DATA EXTRACT
┄┄┄┄┄┄┄┄┄┄
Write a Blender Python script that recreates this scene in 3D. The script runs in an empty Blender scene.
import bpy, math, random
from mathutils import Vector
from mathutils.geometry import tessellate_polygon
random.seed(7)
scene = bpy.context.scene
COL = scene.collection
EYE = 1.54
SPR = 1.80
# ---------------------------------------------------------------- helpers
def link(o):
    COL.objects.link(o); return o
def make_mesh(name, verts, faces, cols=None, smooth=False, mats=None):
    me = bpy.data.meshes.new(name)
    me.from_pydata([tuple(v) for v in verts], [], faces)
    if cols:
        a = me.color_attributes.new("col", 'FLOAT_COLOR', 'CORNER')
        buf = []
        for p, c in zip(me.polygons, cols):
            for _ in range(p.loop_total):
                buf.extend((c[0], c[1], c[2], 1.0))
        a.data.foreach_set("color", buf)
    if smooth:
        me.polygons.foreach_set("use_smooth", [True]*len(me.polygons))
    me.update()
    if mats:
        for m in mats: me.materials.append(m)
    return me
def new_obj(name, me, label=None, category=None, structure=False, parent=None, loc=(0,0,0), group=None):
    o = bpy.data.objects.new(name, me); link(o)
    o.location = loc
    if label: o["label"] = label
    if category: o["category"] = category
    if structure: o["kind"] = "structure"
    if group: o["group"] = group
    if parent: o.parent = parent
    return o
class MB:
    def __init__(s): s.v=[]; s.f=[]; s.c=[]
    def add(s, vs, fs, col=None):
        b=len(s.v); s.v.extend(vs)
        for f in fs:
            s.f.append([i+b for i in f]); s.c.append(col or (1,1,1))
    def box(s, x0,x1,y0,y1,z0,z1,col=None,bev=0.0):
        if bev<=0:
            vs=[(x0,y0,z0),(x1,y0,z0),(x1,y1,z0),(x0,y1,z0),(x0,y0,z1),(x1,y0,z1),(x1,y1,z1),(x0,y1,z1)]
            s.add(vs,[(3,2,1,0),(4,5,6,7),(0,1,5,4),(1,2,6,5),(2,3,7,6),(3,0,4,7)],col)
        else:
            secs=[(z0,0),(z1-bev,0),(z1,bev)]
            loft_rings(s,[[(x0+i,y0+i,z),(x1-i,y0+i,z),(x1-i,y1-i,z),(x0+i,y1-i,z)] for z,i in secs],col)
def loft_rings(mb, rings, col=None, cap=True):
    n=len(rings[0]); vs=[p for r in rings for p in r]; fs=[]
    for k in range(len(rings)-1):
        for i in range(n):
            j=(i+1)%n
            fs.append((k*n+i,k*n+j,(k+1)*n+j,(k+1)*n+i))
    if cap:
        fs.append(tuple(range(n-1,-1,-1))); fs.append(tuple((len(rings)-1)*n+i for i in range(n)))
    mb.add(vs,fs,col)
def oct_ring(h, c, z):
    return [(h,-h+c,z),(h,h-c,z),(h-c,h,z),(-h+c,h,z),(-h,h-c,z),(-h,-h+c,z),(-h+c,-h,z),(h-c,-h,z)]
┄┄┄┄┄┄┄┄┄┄
PROBLEM REQUIREMENTS
Return the material in full, exactly as shown.

WORKED SOLUTION
Write a Blender Python script that recreates this scene in 3D. The script runs in an empty Blender scene.
import bpy, math, random
from mathutils import Vector
from mathutils.geometry import tessellate_polygon
random.seed(7)
scene = bpy.context.scene
COL = scene.collection
EYE = 1.54
SPR = 1.80
# ---------------------------------------------------------------- helpers
def link(o):
    COL.objects.link(o); return o
def make_mesh(name, verts, faces, cols=None, smooth=False, mats=None):
    me = bpy.data.meshes.new(name)
    me.from_pydata([tuple(v) for v in verts], [], faces)
    if cols:
        a = me.color_attributes.new("col", 'FLOAT_COLOR', 'CORNER')
        buf = []
        for p, c in zip(me.polygons, cols):
            for _ in range(p.loop_total):
                buf.extend((c[0], c[1], c[2], 1.0))
        a.data.foreach_set("color", buf)
    if smooth:
        me.polygons.foreach_set("use_smooth", [True]*len(me.polygons))
    me.update()
    if mats:
        for m in mats: me.materials.append(m)
    return me
def new_obj(name, me, label=None, category=None, structure=False, parent=None, loc=(0,0,0), group=None):
    o = bpy.data.objects.new(name, me); link(o)
    o.location = loc
    if label: o["label"] = label
    if category: o["category"] = category
    if structure: o["kind"] = "structure"
    if group: o["group"] = group
    if parent: o.parent = parent
    return o
class MB:
    def __init__(s): s.v=[]; s.f=[]; s.c=[]
    def add(s, vs, fs, col=None):
        b=len(s.v); s.v.extend(vs)
        for f in fs:
            s.f.append([i+b for i in f]); s.c.append(col or (1,1,1))
    def box(s, x0,x1,y0,y1,z0,z1,col=None,bev=0.0):
        if bev<=0:
            vs=[(x0,y0,z0),(x1,y0,z0),(x1,y1,z0),(x0,y1,z0),(x0,y0,z1),(x1,y0,z1),(x1,y1,z1),(x0,y1,z1)]
            s.add(vs,[(3,2,1,0),(4,5,6,7),(0,1,5,4),(1,2,6,5),(2,3,7,6),(3,0,4,7)],col)
        else:
            secs=[(z0,0),(z1-bev,0),(z1,bev)]
            loft_rings(s,[[(x0+i,y0+i,z),(x1-i,y0+i,z),(x1-i,y1-i,z),(x0+i,y1-i,z)] for z,i in secs],col)
def loft_rings(mb, rings, col=None, cap=True):
    n=len(rings[0]); vs=[p for r in rings for p in r]; fs=[]
    for k in range(len(rings)-1):
        for i in range(n):
            j=(i+1)%n
            fs.append((k*n+i,k*n+j,(k+1)*n+j,(k+1)*n+i))
    if cap:
        fs.append(tuple(range(n-1,-1,-1))); fs.append(tuple((len(rings)-1)*n+i for i in range(n)))
    mb.add(vs,fs,col)
def oct_ring(h, c, z):
    return [(h,-h+c,z),(h,h-c,z),(h-c,h,z),(-h+c,h,z),(-h,h-c,z),(-h,-h+c,z),(-h+c,-h,z),(h-c,-h,z)]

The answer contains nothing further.